Dataset excerpt:
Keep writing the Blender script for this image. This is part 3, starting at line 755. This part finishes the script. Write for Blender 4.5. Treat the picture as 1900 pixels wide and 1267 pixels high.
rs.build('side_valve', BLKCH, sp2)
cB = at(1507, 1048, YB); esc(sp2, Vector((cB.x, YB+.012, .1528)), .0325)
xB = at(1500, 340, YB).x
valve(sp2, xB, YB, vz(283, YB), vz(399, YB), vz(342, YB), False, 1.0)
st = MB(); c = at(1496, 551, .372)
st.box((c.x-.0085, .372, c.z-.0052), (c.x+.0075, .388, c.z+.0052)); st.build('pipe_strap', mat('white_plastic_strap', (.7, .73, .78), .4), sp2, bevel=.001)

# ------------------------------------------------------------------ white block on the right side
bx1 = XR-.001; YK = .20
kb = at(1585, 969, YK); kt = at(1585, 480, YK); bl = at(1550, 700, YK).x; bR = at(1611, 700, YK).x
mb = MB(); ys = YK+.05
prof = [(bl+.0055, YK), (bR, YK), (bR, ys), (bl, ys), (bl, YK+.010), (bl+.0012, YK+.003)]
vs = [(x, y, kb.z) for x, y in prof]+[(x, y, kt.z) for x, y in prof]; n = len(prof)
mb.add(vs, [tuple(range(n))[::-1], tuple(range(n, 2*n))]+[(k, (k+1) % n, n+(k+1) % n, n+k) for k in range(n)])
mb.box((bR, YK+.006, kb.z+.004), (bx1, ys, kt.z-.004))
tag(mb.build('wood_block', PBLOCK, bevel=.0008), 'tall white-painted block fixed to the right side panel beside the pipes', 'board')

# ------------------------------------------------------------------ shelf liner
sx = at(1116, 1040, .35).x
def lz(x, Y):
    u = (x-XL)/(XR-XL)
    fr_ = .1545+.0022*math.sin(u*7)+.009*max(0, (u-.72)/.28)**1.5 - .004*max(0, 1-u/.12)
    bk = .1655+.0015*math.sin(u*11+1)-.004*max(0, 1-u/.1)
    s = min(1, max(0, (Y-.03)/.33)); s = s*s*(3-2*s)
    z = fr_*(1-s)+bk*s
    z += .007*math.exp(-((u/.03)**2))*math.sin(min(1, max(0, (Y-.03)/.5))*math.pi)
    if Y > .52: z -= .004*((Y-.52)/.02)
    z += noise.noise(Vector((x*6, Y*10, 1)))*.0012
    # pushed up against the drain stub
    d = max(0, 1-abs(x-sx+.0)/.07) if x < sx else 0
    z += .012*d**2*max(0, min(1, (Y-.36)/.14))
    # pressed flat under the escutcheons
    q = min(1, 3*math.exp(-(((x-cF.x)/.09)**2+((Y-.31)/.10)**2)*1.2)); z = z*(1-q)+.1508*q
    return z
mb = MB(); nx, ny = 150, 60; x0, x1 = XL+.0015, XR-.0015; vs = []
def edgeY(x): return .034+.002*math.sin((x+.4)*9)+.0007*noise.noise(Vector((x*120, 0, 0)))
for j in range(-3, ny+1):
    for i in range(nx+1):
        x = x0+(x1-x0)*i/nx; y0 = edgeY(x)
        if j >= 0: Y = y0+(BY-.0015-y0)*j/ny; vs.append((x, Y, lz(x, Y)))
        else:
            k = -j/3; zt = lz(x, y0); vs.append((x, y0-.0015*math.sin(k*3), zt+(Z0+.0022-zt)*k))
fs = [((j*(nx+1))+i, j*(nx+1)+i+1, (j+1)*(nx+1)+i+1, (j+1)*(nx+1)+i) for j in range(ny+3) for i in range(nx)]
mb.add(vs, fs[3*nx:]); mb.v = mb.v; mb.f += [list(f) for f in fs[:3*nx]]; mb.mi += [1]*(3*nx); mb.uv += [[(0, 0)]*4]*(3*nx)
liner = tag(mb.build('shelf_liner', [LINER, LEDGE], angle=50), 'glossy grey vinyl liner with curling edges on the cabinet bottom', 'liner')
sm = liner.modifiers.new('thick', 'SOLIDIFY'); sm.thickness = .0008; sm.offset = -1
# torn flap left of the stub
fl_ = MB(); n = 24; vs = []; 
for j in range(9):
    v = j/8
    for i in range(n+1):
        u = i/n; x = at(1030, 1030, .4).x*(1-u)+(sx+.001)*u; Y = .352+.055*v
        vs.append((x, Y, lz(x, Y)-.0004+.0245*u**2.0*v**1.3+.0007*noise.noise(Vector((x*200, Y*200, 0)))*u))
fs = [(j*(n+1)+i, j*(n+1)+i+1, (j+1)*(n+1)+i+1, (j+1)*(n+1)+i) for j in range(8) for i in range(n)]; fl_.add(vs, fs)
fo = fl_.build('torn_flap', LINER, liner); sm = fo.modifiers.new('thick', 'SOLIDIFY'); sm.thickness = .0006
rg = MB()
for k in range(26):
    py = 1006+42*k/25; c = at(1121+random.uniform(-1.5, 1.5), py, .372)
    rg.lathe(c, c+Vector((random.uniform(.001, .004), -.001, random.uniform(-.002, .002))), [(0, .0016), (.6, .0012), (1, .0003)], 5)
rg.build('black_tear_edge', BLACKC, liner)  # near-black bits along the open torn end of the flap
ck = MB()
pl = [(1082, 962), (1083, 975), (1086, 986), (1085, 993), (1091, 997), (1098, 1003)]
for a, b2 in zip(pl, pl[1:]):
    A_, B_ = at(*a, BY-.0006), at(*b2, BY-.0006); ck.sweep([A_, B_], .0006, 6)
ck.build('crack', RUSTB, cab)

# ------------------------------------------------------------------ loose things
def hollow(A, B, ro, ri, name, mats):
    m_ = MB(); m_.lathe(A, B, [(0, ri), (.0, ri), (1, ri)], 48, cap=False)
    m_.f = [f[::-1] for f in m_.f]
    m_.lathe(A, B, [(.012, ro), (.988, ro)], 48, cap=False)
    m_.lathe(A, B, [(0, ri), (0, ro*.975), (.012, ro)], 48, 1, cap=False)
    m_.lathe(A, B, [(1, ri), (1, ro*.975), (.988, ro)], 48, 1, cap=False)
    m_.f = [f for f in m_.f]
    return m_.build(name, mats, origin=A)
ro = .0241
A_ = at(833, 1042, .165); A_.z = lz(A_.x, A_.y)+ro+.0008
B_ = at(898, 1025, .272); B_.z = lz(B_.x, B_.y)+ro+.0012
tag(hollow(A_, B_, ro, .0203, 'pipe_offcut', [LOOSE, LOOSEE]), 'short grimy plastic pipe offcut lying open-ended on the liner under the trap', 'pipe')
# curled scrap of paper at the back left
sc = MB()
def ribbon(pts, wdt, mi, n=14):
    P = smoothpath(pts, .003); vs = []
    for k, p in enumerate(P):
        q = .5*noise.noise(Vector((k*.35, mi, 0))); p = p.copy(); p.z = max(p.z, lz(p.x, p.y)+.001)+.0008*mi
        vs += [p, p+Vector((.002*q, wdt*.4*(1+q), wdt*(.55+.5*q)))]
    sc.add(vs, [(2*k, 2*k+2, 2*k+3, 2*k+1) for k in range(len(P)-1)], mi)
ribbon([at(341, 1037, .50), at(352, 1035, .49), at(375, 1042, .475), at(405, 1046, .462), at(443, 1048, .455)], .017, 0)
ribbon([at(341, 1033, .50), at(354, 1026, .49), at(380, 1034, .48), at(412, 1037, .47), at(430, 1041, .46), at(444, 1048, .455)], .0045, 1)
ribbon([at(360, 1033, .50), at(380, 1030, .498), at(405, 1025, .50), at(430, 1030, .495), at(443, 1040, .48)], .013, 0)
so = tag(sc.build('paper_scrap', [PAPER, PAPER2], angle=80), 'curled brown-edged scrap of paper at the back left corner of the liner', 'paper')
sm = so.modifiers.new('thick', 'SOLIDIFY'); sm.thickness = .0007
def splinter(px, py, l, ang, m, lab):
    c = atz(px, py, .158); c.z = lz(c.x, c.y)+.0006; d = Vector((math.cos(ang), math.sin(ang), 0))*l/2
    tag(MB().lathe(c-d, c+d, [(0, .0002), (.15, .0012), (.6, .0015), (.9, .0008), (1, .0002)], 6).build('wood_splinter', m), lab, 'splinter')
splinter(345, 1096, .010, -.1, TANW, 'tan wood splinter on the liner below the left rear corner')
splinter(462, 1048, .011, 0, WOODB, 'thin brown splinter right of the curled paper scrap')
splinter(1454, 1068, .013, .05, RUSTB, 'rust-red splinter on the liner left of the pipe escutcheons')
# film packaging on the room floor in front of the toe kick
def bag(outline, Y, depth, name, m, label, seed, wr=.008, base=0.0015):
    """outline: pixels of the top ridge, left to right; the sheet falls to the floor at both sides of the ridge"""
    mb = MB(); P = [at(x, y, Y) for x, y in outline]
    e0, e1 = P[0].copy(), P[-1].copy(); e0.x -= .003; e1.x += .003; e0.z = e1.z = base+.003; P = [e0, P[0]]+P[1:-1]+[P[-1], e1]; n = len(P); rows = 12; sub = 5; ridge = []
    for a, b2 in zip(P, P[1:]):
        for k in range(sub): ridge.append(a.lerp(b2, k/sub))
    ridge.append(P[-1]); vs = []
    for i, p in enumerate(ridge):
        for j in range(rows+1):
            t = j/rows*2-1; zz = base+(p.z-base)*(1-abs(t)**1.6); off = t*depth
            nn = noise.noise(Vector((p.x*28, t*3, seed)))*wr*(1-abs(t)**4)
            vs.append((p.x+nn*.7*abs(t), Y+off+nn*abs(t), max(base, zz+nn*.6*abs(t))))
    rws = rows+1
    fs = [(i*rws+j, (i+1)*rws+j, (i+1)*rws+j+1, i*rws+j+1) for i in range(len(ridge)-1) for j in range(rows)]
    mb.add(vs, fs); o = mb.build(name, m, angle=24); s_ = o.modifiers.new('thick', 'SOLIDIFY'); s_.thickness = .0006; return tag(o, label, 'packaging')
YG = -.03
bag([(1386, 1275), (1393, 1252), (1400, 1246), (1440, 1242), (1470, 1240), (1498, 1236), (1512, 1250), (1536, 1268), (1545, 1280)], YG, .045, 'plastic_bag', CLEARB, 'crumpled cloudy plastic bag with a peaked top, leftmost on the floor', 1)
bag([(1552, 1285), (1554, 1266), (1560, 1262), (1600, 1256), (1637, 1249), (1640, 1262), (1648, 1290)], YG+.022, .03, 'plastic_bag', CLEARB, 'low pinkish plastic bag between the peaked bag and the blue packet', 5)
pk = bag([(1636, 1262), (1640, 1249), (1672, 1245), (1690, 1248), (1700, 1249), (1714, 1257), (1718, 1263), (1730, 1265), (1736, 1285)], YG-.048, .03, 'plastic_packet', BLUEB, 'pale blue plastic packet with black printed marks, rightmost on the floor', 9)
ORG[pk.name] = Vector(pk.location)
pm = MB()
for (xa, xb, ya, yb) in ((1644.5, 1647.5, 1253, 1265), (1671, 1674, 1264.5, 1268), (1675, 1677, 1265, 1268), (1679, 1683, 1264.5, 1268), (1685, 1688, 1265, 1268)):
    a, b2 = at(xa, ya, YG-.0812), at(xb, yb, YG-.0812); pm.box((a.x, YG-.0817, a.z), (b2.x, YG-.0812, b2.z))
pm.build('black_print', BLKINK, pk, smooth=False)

Work to complete: Extract the first line above and each line after it up to and including the one with "(.7, .73, .78), .4), sp2, bevel=.001)", please, exactly and with nothing else.

Response to the exercise:
Keep writing the Blender script for this image. This is part 3, starting at line 755. This part finishes the script. Write for Blender 4.5. Treat the picture as 1900 pixels wide and 1267 pixels high.
rs.build('side_valve', BLKCH, sp2)
cB = at(1507, 1048, YB); esc(sp2, Vector((cB.x, YB+.012, .1528)), .0325)
xB = at(1500, 340, YB).x
valve(sp2, xB, YB, vz(283, YB), vz(399, YB), vz(342, YB), False, 1.0)
st = MB(); c = at(1496, 551, .372)
st.box((c.x-.0085, .372, c.z-.0052), (c.x+.0075, .388, c.z+.0052)); st.build('pipe_strap', mat('white_plastic_strap', (.7, .73, .78), .4), sp2, bevel=.001)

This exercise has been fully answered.